Q: What are some of the biggest changes you’ve seen in the 25 years you’ve been covering American theatre?
O'Quinn: Well, it’s stronger than ever in terms of numbers and influence. The estimates are that there are something like 1,900 not-for-profit theatres in America today. That’s incredible. When TCG started, there were 15 or something! Young people coming into the theatre today just assume that it was always that way—that there were always theatres everywhere, and people could make their living in Detroit or Minneapolis, but of course it wasn’t that way. You used to have to come to New York. Theatre was centrifugal; it started in New York and spun out all the way. Now it’s centripetal—it comes to New York from creative outposts all over the place. That’s a huge difference.
Q: Apart from American theatre, you’ve covered a lot of international theatre, as well.
O'Quinn: That’s something I’m proud of. In the late ’80s and early 90s, before the xenophobia of the Bush years, we introduced a lot of important international theatremakers to the United States. We had the first articles about Dario Fo that ever appeared in this country; we introduced Ariane Mnouchkine, Tadashi Suzuki. All these people were introduced to America through
American Theatre before they ever came here.

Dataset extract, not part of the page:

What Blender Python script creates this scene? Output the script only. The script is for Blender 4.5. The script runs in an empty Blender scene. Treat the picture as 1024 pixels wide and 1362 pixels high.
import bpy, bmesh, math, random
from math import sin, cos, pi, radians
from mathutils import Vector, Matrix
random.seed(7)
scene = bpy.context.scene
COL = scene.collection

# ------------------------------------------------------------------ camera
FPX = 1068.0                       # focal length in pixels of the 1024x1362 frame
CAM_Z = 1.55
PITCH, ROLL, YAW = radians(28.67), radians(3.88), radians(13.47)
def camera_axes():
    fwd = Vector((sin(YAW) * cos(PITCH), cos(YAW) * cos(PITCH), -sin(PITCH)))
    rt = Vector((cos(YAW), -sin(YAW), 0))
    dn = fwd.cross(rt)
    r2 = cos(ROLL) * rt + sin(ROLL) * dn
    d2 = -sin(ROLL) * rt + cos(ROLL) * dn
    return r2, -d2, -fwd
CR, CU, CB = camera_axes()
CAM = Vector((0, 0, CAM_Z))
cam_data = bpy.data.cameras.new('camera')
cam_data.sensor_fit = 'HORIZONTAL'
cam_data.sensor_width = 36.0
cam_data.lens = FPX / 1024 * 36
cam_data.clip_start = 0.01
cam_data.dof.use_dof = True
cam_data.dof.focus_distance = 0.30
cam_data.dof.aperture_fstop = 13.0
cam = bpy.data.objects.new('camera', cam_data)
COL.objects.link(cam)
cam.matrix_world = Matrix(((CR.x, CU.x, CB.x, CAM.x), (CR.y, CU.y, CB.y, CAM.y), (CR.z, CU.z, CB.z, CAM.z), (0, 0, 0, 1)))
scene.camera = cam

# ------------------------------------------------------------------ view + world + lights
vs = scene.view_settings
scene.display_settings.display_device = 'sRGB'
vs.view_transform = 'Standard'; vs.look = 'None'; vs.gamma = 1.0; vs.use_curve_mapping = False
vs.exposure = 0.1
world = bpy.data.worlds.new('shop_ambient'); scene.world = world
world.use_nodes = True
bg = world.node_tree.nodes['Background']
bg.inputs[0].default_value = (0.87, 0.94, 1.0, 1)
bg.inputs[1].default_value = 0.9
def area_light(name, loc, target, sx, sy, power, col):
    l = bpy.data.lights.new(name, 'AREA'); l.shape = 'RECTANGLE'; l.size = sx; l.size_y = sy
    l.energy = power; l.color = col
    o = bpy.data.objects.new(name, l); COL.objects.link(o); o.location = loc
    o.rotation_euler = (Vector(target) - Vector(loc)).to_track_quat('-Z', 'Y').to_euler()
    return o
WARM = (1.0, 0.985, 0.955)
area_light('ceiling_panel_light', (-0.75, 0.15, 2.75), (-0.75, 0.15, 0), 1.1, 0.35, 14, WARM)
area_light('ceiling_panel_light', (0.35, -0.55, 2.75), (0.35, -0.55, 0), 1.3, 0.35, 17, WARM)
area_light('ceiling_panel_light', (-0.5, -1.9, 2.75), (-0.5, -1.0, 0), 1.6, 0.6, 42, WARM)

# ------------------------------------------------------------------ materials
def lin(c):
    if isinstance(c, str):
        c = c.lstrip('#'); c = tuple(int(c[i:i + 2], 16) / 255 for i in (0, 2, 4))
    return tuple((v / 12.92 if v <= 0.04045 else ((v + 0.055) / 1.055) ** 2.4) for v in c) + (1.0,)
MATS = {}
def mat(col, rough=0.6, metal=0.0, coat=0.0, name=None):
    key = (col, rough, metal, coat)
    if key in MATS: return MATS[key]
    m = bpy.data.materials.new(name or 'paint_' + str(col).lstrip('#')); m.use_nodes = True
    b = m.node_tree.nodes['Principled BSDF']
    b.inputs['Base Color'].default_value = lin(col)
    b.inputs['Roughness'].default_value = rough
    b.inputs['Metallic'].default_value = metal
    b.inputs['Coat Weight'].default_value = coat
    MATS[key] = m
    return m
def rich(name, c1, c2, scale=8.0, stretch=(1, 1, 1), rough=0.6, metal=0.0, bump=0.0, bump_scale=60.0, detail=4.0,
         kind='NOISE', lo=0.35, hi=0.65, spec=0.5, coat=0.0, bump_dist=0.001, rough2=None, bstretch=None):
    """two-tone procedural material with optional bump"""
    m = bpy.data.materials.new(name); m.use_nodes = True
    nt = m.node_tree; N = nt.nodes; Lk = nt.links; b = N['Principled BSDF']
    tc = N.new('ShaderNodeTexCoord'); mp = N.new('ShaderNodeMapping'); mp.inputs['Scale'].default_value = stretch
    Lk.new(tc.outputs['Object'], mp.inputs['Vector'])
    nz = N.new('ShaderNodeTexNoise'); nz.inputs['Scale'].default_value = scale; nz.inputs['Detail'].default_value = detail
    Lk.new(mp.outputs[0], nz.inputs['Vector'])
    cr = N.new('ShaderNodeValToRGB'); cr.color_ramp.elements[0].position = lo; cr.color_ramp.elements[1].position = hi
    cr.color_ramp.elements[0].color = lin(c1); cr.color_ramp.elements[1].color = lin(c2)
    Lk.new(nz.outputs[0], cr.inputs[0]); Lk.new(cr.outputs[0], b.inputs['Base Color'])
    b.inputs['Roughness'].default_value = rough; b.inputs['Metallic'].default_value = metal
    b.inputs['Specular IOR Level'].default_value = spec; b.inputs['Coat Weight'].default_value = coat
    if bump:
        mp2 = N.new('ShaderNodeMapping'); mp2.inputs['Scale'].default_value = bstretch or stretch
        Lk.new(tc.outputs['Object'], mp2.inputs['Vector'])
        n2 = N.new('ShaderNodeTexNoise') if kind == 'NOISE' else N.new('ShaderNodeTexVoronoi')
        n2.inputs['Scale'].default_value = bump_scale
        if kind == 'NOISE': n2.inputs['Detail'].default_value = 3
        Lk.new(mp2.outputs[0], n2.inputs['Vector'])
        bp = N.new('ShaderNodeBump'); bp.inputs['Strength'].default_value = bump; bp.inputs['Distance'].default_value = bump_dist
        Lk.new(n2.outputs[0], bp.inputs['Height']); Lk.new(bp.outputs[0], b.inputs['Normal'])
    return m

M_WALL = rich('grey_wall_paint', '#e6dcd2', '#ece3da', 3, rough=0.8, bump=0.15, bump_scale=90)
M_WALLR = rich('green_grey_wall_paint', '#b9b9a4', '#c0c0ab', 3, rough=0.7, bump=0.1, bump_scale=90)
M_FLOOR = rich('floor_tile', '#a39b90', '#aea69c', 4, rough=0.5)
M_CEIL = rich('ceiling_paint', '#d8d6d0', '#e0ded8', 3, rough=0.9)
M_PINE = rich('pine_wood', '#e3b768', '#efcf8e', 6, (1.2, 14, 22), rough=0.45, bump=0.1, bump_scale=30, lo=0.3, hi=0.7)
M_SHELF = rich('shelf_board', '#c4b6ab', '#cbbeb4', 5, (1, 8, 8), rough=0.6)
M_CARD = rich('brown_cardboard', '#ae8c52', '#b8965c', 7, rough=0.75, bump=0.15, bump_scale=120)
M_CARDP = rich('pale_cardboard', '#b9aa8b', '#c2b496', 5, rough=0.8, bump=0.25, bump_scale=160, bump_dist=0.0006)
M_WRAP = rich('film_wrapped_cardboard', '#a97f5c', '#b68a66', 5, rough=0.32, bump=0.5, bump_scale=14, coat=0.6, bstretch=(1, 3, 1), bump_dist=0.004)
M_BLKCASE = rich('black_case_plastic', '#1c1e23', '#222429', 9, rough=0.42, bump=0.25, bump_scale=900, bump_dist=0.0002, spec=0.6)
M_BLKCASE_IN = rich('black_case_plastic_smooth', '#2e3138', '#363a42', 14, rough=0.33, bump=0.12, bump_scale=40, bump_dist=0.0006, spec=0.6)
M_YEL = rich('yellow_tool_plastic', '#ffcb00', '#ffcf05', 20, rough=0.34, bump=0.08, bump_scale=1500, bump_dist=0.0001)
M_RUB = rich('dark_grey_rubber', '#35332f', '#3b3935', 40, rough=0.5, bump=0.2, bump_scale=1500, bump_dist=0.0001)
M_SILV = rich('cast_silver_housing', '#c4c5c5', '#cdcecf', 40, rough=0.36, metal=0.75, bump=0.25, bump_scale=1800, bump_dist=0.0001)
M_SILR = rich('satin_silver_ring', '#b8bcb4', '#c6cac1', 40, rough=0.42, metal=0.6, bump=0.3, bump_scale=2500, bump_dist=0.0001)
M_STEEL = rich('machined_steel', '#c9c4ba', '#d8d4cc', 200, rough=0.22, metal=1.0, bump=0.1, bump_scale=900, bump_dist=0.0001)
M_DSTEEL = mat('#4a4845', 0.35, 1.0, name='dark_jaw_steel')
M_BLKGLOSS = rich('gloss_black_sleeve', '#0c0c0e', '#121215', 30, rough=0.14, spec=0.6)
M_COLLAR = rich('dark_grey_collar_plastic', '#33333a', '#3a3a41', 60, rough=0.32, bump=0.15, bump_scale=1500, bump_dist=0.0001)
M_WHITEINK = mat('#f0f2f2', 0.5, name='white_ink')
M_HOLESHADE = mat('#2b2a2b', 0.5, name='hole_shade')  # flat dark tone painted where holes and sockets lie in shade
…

Q: Being a monthly, you stay a bit above the opening-night fray. How, then, would define the role your magazine play in the theatre scene?
O'Quinn: The act of theatre happens between artists and audience, but it’s not complete. Because theatre is an art form of language and ideas, the discourse that follows the act of theatre is an integral part of it, and that’s where I think a magazine like
American Theatre comes in. When you have a community that has good theatre but has lousy theatre critics—if the discourse that derives from theatre is weak or faulty—then that weakens the theatre itself. So I feel like this is a very important component of the act of theatre; to have a place, a forum for discussion of it, is essential and crucial.